The BAMFs for the different TGs simulated for the four scenarios at the g1 observation geometry (40∘ SZA, 180∘ RAA and 30∘ VZA) are shown in Fig. 16a. Note that the results of scenario 3 and 4 with eCF of 10 % are shown. The relative differences of the BAMFs for clear sky and clouds compared to those explicitly considering aerosols (AOD of either 0.8 or 1.5) are shown in Fig. 16b and c, respectively. For all TGs, the clear-sky BAMFs are higher close to the surface and lower for higher altitudes than the explicit aerosol BAMFs, which is caused by the additional aerosol scattering. The BAMFs near the surface for the cloud scenarios are either larger (“low cloud scenario”) or smaller (“high cloud scenario”) than the aerosol AMFs. For both cloud scenarios the BAMFs are higher than the aerosol BAMFs at higher altitudes. Overall the differences of the BAMFs for the cloud scenarios compared to the aerosol BAMFs are larger than the differences between the clear-sky BAMFs and aerosol BAMFs. For the higher AOD (1.5) in general larger differences are found than for the small AOD (0.8).

The AMFs of NO2, SO2 and HCHO for the four scenarios are calculated using the corresponding BAMFs and typical SFs (shown in Fig. S19) derived from MAX-DOAS measurements and CTM simulations by Eq. (2).
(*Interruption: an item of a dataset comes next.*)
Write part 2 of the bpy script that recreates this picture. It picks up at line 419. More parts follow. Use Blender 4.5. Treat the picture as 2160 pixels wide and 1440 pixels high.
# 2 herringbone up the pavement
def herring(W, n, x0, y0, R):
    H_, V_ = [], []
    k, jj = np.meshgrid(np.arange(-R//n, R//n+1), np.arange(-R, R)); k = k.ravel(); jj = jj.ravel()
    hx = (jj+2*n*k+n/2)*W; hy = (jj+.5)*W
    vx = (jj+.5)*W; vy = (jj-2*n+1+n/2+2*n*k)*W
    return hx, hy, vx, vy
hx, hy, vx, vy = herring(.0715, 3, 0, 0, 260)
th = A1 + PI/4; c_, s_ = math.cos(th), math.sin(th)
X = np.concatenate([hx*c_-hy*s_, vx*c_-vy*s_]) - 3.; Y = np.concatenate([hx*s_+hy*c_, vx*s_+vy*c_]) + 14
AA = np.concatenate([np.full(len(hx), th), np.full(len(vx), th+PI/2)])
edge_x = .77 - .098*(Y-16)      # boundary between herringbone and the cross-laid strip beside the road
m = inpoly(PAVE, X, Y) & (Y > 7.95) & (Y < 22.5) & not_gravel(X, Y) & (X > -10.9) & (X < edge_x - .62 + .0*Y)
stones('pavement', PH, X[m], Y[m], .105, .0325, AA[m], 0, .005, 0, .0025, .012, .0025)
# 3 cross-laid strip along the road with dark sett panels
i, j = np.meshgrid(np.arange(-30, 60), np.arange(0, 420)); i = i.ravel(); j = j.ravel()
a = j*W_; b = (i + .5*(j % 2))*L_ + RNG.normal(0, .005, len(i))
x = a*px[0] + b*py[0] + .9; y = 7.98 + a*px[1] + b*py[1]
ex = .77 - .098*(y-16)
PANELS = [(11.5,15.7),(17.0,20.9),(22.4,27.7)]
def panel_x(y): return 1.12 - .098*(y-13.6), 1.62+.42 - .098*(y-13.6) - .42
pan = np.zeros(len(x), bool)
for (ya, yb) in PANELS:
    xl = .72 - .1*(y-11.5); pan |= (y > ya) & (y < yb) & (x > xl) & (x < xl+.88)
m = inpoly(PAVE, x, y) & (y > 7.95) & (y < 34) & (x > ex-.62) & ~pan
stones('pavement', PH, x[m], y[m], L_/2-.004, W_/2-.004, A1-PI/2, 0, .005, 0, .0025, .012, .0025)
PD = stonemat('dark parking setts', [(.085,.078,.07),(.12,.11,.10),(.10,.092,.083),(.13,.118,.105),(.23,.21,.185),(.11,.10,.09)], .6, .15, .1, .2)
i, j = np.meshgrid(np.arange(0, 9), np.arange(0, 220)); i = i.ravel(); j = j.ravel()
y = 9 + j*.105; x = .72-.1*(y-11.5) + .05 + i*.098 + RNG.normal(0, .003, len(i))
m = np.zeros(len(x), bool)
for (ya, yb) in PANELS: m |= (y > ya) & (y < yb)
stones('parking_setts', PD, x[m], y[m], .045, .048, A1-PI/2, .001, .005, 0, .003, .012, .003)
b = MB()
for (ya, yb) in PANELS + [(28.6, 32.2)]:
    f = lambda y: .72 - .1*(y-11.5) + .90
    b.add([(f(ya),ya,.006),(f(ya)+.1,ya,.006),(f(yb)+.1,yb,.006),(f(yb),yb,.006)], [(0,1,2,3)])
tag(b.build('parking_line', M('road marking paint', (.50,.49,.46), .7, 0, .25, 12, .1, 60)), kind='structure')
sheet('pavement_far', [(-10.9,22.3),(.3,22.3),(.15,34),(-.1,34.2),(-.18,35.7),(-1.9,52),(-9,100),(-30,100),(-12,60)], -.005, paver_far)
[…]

The relative differences of the AMFs for clear sky and for two cloud scenarios compared to the AMFs for the explicit aerosol simulations for five different satellite observation geometries (listed in Table 2) are shown in Fig. 17. Figure 17a and b show the results for AOD of 0.8 and 1.5, respectively. It can be seen that the implicit aerosol correction can lead to large deviations, especially for the “low cloud scenario”. The deviation for the “high cloud scenario” is close to the deviation of clear-sky AMF, and even smaller in some cases, due to the compensation of the partial AMF below and above the cloud plane. Here it should be noted that for aerosol layers reaching to higher altitudes the errors of the high cloud scenario will in general increase. For the “low cloud scenario” the deviation increases with increasing eCF. As already seen for the BAMFs, the deviations of the clear-sky AMFs and Lambertian cloud AMFs also increase with AOD. Overall the biases introduced by the implicit aerosol correction (3 to 85 % for NO2, -4 to 26 % for HCHO and -2 to 45 % for SO2) are significantly larger than those for the clear-sky AMFs (5 to 50 % for NO2, -12 to -5 % for HCHO and -9 to 1 % for SO2). One important finding is that the stronger overestimation of the NO2 AMF for the “high cloud scenario” than for the “low cloud scenario”, as well as for eCF of 10 % than 5 %, can explain well the observed dependence of the magnitude of the underestimation of the OMI NO2 VCD on the CTP and eCF, as shown in Fig. 14. Therefore we conclude that for measurements at Wuxi with strong aerosol loads, the implicit aerosol correction in general leads to larger biases of the derived TG VCDs than the use of a clear-sky AMF.